En réalité, bien que cet accord soit le signe encourageant d’une première tentative régionale de résolution du conflit, nombreux sont les indices témoignant des limites de la portée d’une telle initiative. Le texte publié par l’ASEAN n’a aucune valeur contraignante. Il est par ailleurs très incomplet : aucune mention n’est faite de la question des prisonniers politiques dans la version finale du plan, bien que « des appels à la libération des prisonniers politiques aient été entendus » précise, dans un communiqué à part, le président du sommet. Or près de 3 500 personnes sont actuellement emprisonnées en Birmanie ; l’ex-dirigeante Aung San Suu Kyi est toujours détenue et est visée par plusieurs poursuites pénales dans six dossiers différents. Enfin, c’est surtout la volonté des dirigeants des pays voisins de l’ASEAN qui est en doute : si l’Indonésie, Singapour et la Malaisie ont porté des messages forts dénonçant la violence des forces de l’ordre en Birmanie et appelant à la libération des prisonniers politiques, le Laos, le Cambodge, ou encore la Thaïlande ont été beaucoup plus discrets. Le Premier ministre thaïlandais, lui-même parvenu au pouvoir après un coup d’État militaire, était même absent. Or l’influence de Bangkok sur son voisin birman est grande, l’armée royale thaïlandaise entretenant des relations étroites avec les militaires de Yangon.
Un régime de terreur
À près de 4 000 km de Jakarta, dans les rues de Naypiydaw, de Yangon, de Bago, loin des discours, des salutations policées et des crépitements des flashs des photographes, ce sont les cris des manifestants, les saluts à trois doigts des contestataires, et les salves des tirs de l’armée birmane qui décrivent le quotidien vécu depuis près de trois mois par la population birmane.

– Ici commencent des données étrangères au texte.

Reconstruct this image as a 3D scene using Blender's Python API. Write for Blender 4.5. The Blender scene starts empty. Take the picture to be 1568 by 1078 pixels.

Plus de 750 Birmans ont perdu la vie pendant ces manifestations : Pan Ei Phyu, jeune fille de 14 ans tuée alors qu’elle ouvrait la porte pour accueillir des manifestants échappant aux tirs de l’armée, Zin Min Htet, 24 ans, étudiant en orfèvrerie, abattu lors d’une manifestation alors qu’il n’était armé que d’un bouclier, Hein Htut Aung, 28 ans, chauffeur de taxi, tué d’une balle près d’une barricade. La répression est sanglante et ne connaît aucune limite : depuis le début du coup d’État, au moins 28 attaques visant des hôpitaux et des secouristes ont été dénombrées, certains médecins ayant été arrêtés pour avoir essayé de sauver des vies. La mission des soldats n’est désormais plus de protéger la population, mais « d’annihiler » les manifestants, selon le mot d’ordre diffusé par les dirigeants de l’armée birmane dans une récente liste secrète d’instructions.
À la terreur exercée sur les corps dans la rue s’ajoute le contrôle des esprits sur Internet et dans la presse : plusieurs journaux ont été obligés de fermer – le Myanmar Times a suspendu son activité depuis fin février, face aux pressions trop fortes subies par ses journalistes -, l’Internet mobile a été coupé, le wifi public interdit. Bâillonner l’opposition pour mieux l’étouffer, telle est la stratégie appliquée par l’armée birmane.
Cependant, l’opposition politique s’organise et tente d’unir les forces contestataires pour mieux faire entendre sa voix : un gouvernement d’unité nationale a ainsi été constitué le 16 avril, mais sa puissance d’action est suspendue à la reconnaissance internationale qu’il pourra acquérir, ainsi qu’à la fin de l’impunité dont jouissent les militaires.
Difficile, donc, de dessiner l’avenir des 55 millions de Birmans, ne serait-ce qu’en pointillés, a fortiori en 5 points.